When Brooks announced his candidacy last month, he said, “I offer one thing no one else offers: honest, proven conservative leadership. While other candidates may claim the conservative mantle, I am the only candidate who has a long-term voting record that proves I not only talk the conservative talk, I also walk the conservative walk.”
The Republican field is crowded with nine other candidates, including incumbent Sen. Luther Strange (R-AL), former Alabama Supreme Court Chief Justice Roy Moore, State Senator Trip Pittman, and the Christian Coalition’s Randy Brinson.
Eight candidates filed to compete for the Democratic nomination, including former U.S. Attorney Doug Jones.
“On February 9, 2017, Gov. Robert Bentley appointed Alabama Attorney General Luther Strange to temporarily fill the vacancy,” Ballotpedia reported.
The special election was initially scheduled by Gov. Bentley to take place at the same time as the regularly scheduled elections in 2018. However, after Bentley’s resignation, Gov. Kay Ivey rescheduled the election to take place in 2017. Ivey said of the decision, “This is not a hastily-made decision. I consulted legal counsel, the finance director, Speaker McCutcheon, Senate President Del Marsh, and both budget chairmen since the cost to the General Fund could be great. However, following the law trumps the expense of a special election.”
Both Brooks and Judge Moore are popular among Alabama conservatives, but Moore is hampered by a lack of fundraising and the unusual circumstances surrounding his resignation from the Alabama Supreme Court.
The incumbent Strange is an establishment moderate, who is backed by the Senate Leadership Fund, a PAC associated with Senate Majority Leader Mitch McConnell (R-KY). He is hampered, however, by the circumstances surrounding his appointment to Sessions’ former seat by the disgraced former Governor Robert Bentley, also a Republican.
As Breitbart News reported previously:
The Senate Leadership Fund is attempting to paint Strange as a reformer, but that narrative is facing heightened scrutiny in light of the manner in which Strange was appointed to the Senate in February.
Sessions was re-elected to a full six-year term in November. On February 9, former Gov. Robert Bentley appointed Strange, who was the Alabama attorney general at the time, to fill Sessions’ seat; he was sworn in on February 11. Bentley set the special election in which voters would select the senator to fill the remainder of Sessions’ term for November 2018.
Bentley, however, resigned in disgrace on April 10. Strange, as Alabama attorney general, chose not to prosecute Bentley for the conduct which ultimately led to his resignation.
The Ellis Insight, however, reports Strange has a possible advantage in “that all of his three major opponents — seven minor Republicans also filed [six after one withdrew on May 24] — come from the far right of the ideological spectrum”:
Often times in modern day primaries this is an asset, but, in this instance, too many contenders are drawing upon the same voter segment. Such a division should help Sen. Strange secure a position for a run-off, but whether or not he can score an outright win in the Aug. 15 primary is difficult to predict at this early juncture.

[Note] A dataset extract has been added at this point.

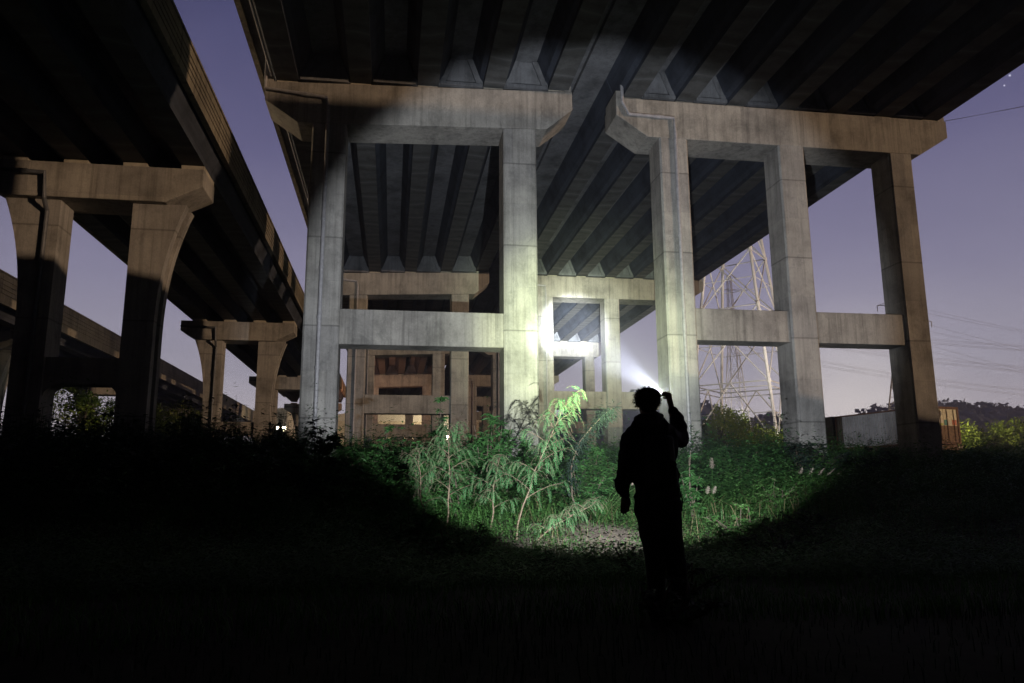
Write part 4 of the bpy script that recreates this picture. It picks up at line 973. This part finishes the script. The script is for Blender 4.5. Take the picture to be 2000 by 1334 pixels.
    for q in (-1, 1):
        m = MB(); m.tube([K(2.19+q*0.085,6.16,1.37),K(2.19+q*0.10,6.19,1.48),K(2.19+q*0.11,6.30,1.53),K(2.19+q*0.115,6.42,1.45),K(2.19+q*0.13,6.47,1.25),K(2.19+q*0.20,6.36,1.04),K(2.19+q*0.15,6.17,0.99)], 0.016, 8); m.build('shoulder_strap', M['pack'], bp, smooth=True)
        m = MB(); m.tube([K(2.20+q*0.135,6.15,1.0),K(2.20+q*0.17,6.13,0.86),K(2.20+q*0.16,6.13,0.76)], 0.007, 5); m.build('loose_strap', M['pack'], bp)
AXIS = Vector((11.2, 52.3, 10.6)).normalized(); HOTAX = Vector((11.75, 52.2, 11.5)).normalized()
TORCH = (2.431, 6.62, 1.782)
person()
def torch():
    T = Vector(TORCH); D = AXIS
    root = empty('torch', tuple(T), 'small black torch held up in the right hand of the person, lit', 'torch')
    m = MB(); m.tube([-D*0.17, -D*0.165, -D*0.04, -D*0.03, -D*0.002], [0.012,0.0145,0.0145,0.019,0.019], 20); m.build('barrel', M['torch'], root, smooth=True)
    m = MB(); m.tube([-D*0.0015, D*0.0005], 0.015, 20); m.build('lens', M['lens'], root)
    m = MB(); m.tube([-D*0.177, -D*0.168], 0.008, 12); m.build('tail_switch', M['torch'], root)
    q = D.to_track_quat('-Z', 'Y'); qh = HOTAX.to_track_quat('-Z', 'Y')
    for nm, ang, blend, pw, col in TSPOTS:
        l = bpy.data.lights.new(nm, 'SPOT'); l.energy = pw; l.color = col; l.spot_size = R(ang*2); l.spot_blend = blend; l.shadow_soft_size = 0.012
        o = bpy.data.objects.new(nm, l); C.objects.link(o); o.parent = root; o.rotation_mode = 'QUATERNION'; o.rotation_quaternion = q if 'spill' in nm else qh; o.location = D*0.02
M['lens'] = bpy.data.materials.new('lit_torch_lens'); M['lens'].use_nodes = True
_nt = M['lens'].node_tree; _nt.nodes.clear(); _e = _nt.nodes.new('ShaderNodeEmission'); _e.inputs[0].default_value = (0.85, 0.9, 1, 1); _e.inputs[1].default_value = 40
_o = _nt.nodes.new('ShaderNodeOutputMaterial'); _nt.links.new(_e.outputs[0], _o.inputs[0])
K4 = 4*math.pi*math.pi
TSPOTS = [('torch_hotspot', 3.4, 1.0, 36000*K4, (0.94, 0.98, 1.0)), ('torch_inner_glow', 6.2, 1.0, 5200*K4, (0.93, 1.0, 0.78)), ('torch_corona', 12, 1.0, 1650*K4, (0.88, 1.0, 0.52)),
          ('torch_outer_corona', 17, 1.0, 420*K4, (0.92, 1.0, 0.75)), ('torch_spill', 28, 0.20, 400*K4, (0.92, 0.95, 0.98))]
torch()

# ------------------------------------------------------------------ air
def haze():
    mb = MB(); mb.box(-420, 420, -90, 395, -3, 60)
    m = bpy.data.materials.new('thin_night_haze'); m.use_nodes = True; nt = m.node_tree; nt.nodes.clear()
    v = nt.nodes.new('ShaderNodeVolumePrincipled'); v.inputs['Color'].default_value = (0.68, 0.70, 0.90, 1); v.inputs['Density'].default_value = HAZE
    v.inputs['Anisotropy'].default_value = 0.5
    o = nt.nodes.new('ShaderNodeOutputMaterial'); nt.links.new(v.outputs[0], o.inputs['Volume'])
    tag(mb.build('haze', m), 'thin night haze over the whole place', kind='stuff')
HAZE = 0.0013
haze()

# ------------------------------------------------------------------ sky: dusk-like city glow, brightest low and ahead-right
def sky():
    w = bpy.data.worlds.new('World'); sc.world = w; w.use_nodes = True; nt = w.node_tree; L = nt.links.new; nt.nodes.clear()
    out = nt.nodes.new('ShaderNodeOutputWorld'); bg = nt.nodes.new('ShaderNodeBackground'); L(bg.outputs[0], out.inputs[0])
    tc = nt.nodes.new('ShaderNodeTexCoord'); nrm = N(nt, 'ShaderNodeVectorMath', operation='NORMALIZE'); L(tc.outputs['Generated'], nrm.inputs[0])
    sp = nt.nodes.new('ShaderNodeSeparateXYZ'); L(nrm.outputs[0], sp.inputs[0])
    r = ramp(nt, [(0.0, (0.78,0.70,0.71)), (0.06, (0.66,0.60,0.645)), (0.14, (0.46,0.435,0.52)), (0.25, (0.285,0.27,0.39)), (0.40, (0.140,0.134,0.255)), (0.55, (0.070,0.072,0.168)), (1.0, (0.03,0.03,0.075))]); L(sp.outputs['Z'], r.inputs[0])
    # glow centred ahead-right, dim behind
    dt = N(nt, 'ShaderNodeVectorMath', operation='DOT_PRODUCT'); dt.inputs[1].default_value = Vector((0.25, 0.95, 0.0)).normalized(); L(nrm.outputs[0], dt.inputs[0])
    rr = ramp(nt, [(0.0, (0.015,)*3), (0.62, (0.03,)*3), (0.78, (0.22,)*3), (0.875, (1,)*3)])
    mm = N(nt, 'ShaderNodeMath', operation='MULTIPLY_ADD'); mm.inputs[1].default_value = 0.5; mm.inputs[2].default_value = 0.5; L(dt.outputs['Value'], mm.inputs[0]); L(mm.outputs[0], rr.inputs[0])
    mx = N(nt, 'ShaderNodeMixRGB', blend_type='MULTIPLY'); mx.inputs[0].default_value = 1; L(r.outputs[0], mx.inputs[1]); L(rr.outputs[0], mx.inputs[2])
    # bright town glow low beyond the pylons
    g = N(nt, 'ShaderNodeVectorMath', operation='DOT_PRODUCT'); g.inputs[1].default_value = Vector(GLOW).normalized(); L(nrm.outputs[0], g.inputs[0])
    gr = ramp(nt, [(0.982, (0,0,0)), (0.994, (0.05,0.045,0.04)), (0.9985, (0.20,0.18,0.15)), (1.0, (0.36,0.33,0.26))]); L(g.outputs['Value'], gr.inputs[0])
    ad = N(nt, 'ShaderNodeMixRGB', blend_type='ADD'); ad.inputs[0].default_value = 1; L(mx.outputs[0], ad.inputs[1]); L(gr.outputs[0], ad.inputs[2])
    cl = N(nt, 'ShaderNodeTexNoise', Scale=2.5, Detail=4.0); mp = N(nt, 'ShaderNodeMapping'); mp.inputs['Scale'].default_value = (1,1,3); L(nrm.outputs[0], mp.inputs[0]); L(mp.outputs[0], cl.inputs['Vector'])
    cr = ramp(nt, [(0.35, (0.95,0.95,0.96)), (0.65, (1.06,1.05,1.03))]); L(cl.outputs['Fac'], cr.inputs[0])
    m2 = N(nt, 'ShaderNodeMixRGB', blend_type='MULTIPLY'); m2.inputs[0].default_value = 1; L(ad.outputs[0], m2.inputs[1]); L(cr.outputs[0], m2.inputs[2])
    # a few stars
    last = m2.outputs[0]
    for d in STARS:
        s = N(nt, 'ShaderNodeVectorMath', operation='DOT_PRODUCT'); s.inputs[1].default_value = Vector(d[:3]).normalized(); L(nrm.outputs[0], s.inputs[0])
        gt = N(nt, 'ShaderNodeMath', operation='GREATER_THAN'); gt.inputs[1].default_value = 1-d[3]; L(s.outputs['Value'], gt.inputs[0])
        a2 = N(nt, 'ShaderNodeMixRGB', blend_type='ADD'); L(gt.outputs[0], a2.inputs[0]); L(last, a2.inputs[1]); a2.inputs[2].default_value = (0.5,0.5,0.55,1); last = a2.outputs[0]
    L(last, bg.inputs[0]); bg.inputs[1].default_value = SKYS
SKYS = 1.0
GLOW = (0.62, 0.95, 0.115)
STARS = [(0.66,0.86,0.40,9e-7),(0.78,0.80,0.52,6e-7),(0.77,0.80,0.505,4e-7),(0.70,0.92,0.21,4e-7),(0.62,0.86,0.27,4e-7)]
sky()
s = bpy.data.lights.new('low_warm_light', 'SUN'); s.energy = 1.75; s.angle = R(0.3); s.color = (1.0, 0.66, 0.40)
so = bpy.data.objects.new('low_warm_light', s); C.objects.link(so); so.location = (60, -60, 20)
SUNV = Vector((0.81, -0.587, 0.006)).normalized()
so.rotation_mode = 'QUATERNION'; so.rotation_quaternion = SUNV.to_track_quat('Z', 'Y')

# ------------------------------------------------------------------ camera
cam = bpy.data.cameras.new('camera'); co = bpy.data.objects.new('camera', cam); C.objects.link(co)
cam.sensor_width = 36; cam.lens = 1495/2000*36; cam.clip_start = 0.05; cam.clip_end = 3000
yaw, pitch, roll = R(8.9), R(10.72), R(0.3)
fw = Vector((math.sin(yaw)*math.cos(pitch), math.cos(yaw)*math.cos(pitch), math.sin(pitch)))
rt = Vector((math.cos(yaw), -math.sin(yaw), 0)); up = rt.cross(fw)
r2 = rt*math.cos(roll)-up*math.sin(roll); u2 = rt*math.sin(roll)+up*math.cos(roll)
co.matrix_world = Matrix(((r2.x,u2.x,-fw.x,0),(r2.y,u2.y,-fw.y,0),(r2.z,u2.z,-fw.z,0.97),(0,0,0,1)))
sc.camera = co
sc.view_settings.view_transform = 'Standard'; sc.view_settings.look = 'None'; sc.view_settings.exposure = 0; sc.view_settings.gamma = 1
sc.cycles.use_denoising = True
sc.cycles.max_bounces = 6; sc.cycles.diffuse_bounces = 1; sc.cycles.glossy_bounces = 2; sc.cycles.transmission_bounces = 2; sc.cycles.volume_bounces = 0
sc.cycles.sample_clamp_indirect = 4
sc.cycles.use_light_tree = True
sc.cycles.use_adaptive_sampling = True; sc.cycles.adaptive_threshold = 0.02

One person the new candidate configuration could help is Congressman Brooks. His goal is to convince the anti-Strange Republican voters, particularly those who may feel the senator’s appointment from the scandal-tarred Gov. Bentley was tainted, to coalesce around his own candidacy. Rep. Brooks may be able to develop sufficient support not only to deny Strange an outright victory, but also qualify against him for a Sept. 26 run-off. In this scenario, since Strange would have fallen short of majority support within the party, the interim senator would be vulnerable facing one challenger in a run-off setting.
With a little more than two months to go before the August 15 Republican primary, the race is shaping up as a competition between Brooks, Strange, and Moore for the top two spots to qualify for a possible September 26 runoff.
With virtually no public polling available however, projections about the outcome of that primary are little more than speculation at this point.